Take Me Back To The Sixties is a look back at a time when the values I learned from '50s TV were still in force. Enjoy the presentation!
Life was simpler then. Percy Faith's "Theme from a Summer Place" was ubiquitous on the radio. Everyone listened to the same three stations, heard the same songs on the car radio as they drove around on 31-cent gas. The car, if it was a brand new Chevy, cost about $2,500. You didn't have to lock its doors, and everyone picked up hitchhikers.
TV shows were not afraid to portray strong parental role models. Movies had heroes, not antiheroes.
To borrow language from postmodern philosophy, we all believed in one overarching meta-narrative, whose sub-themes included the victories to be won by individuals of conscience who stand up to the bitter end for what they believe in. Reluctant warriors all, there were in the movies of the era secular heroes (Shane, 1953; Henry Fonda in 12 Angry Men, 1957), religious heroes (A Man for All Seasons, 1966), and heroes who were somewhere in the middle (Christopher Plummer as Baron von Trapp in The Sound of Music, 1965, who led his Nazi-menaced family to a Catholic abbey for sanctuary).
The meta-narrative was straight from the Bible: goodness defeats evil, with all but the truly lost redeemed in the end.
Most Americans were quietly religious. No matter your creed or denomination, you believed in the good-defeats-evil master narrative — that it was somehow able to shape outcomes in this world. Even if you were not religious, for that matter, you still tended to believe that.
You may or may not have recognized the fact, if you were around back then, but our various enemies — first the Nazis and then the Communists — were tuned into one and the same meta-narrative: totalitarianism. According to their story line, justice and individual conscience were opposed. Justice was collective, imposed on unruly individuals from the top down. So the time-honored Judeo-Christian belief in freedom of conscience and in the independence of the personal soul was anathema to totalitarians.
Our heroes never put a foot wrong in serving their overarching meta-narrative ... but we as a country did exactly that when we got in too deep in the Vietnam War. Billed as a necessary war against Communist evil, it did little to hurt the enemy, even as it was undermining our own faith in truth, justice, and the American way.
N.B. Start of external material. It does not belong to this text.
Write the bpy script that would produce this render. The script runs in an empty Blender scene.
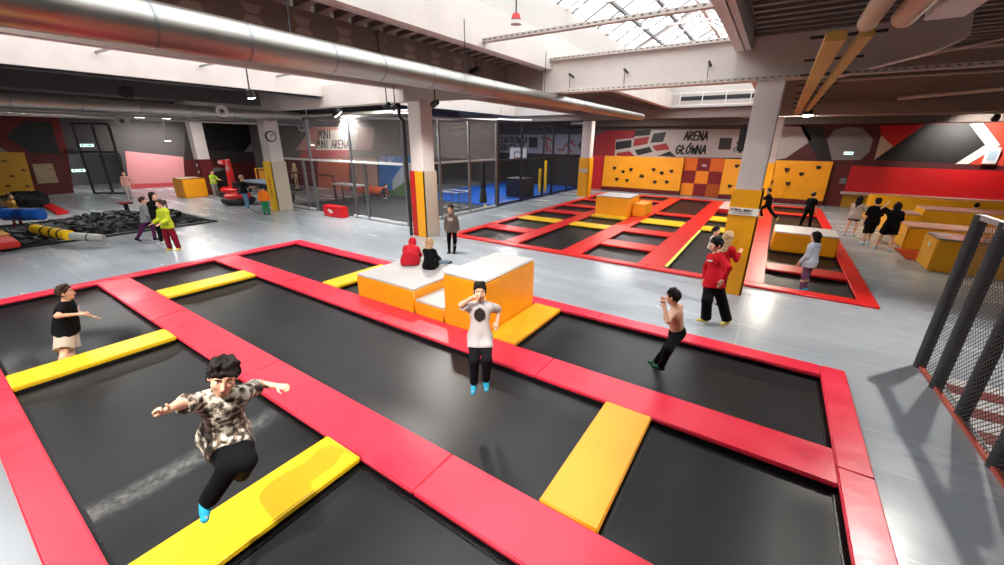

The year was 1968. The two national leaders who had the best chance of changing Americans' minds about Vietnam without compromising their idealism were both assassinated within months of one another: Martin Luther King and Robert F. Kennedy. Riots broke out in major cities after King was shot, and not long after the RFK killing cynical radicals turned the streets of Chicago, where the Democratic National Convention was being held, into a playground for chaos.
The antiwar movement became a demonic parody of itself, as Abbie Hoffman, Jerry Rubin, and the rest of the Chicago Seven, put on trial for organizing the violent DNC protests, turned the courtroom proceedings into a mockery. Judge Julius Hoffman (no relation to Abbie) was ridiculed as a "fascist dog," a "pig," and a "racist" by co-defendant Bobby Seale of the Black Panthers ... when he wasn't doing his best to turn the courthouse into a circus, that is.
It was as if these radical leftists were saying that the powers that be had played our Western, Judeo-Christian, quintessentially American meta-narrative so false, in pursuing an unjust war and in making second-class citizens of black Americans, that all bets were now off. Henceforth, there would be no controlling meta-narrative whatsoever, no master story whose flag we all would salute with pride, in the name of human progress.
It was their nihilism that ushered in the cynicism that still besets us today. That's why I say, too, "Take me back to the Sixties" — to a time before the wheels came off the cart of heroism, idealism, and the dictates of personal conscience in 1968.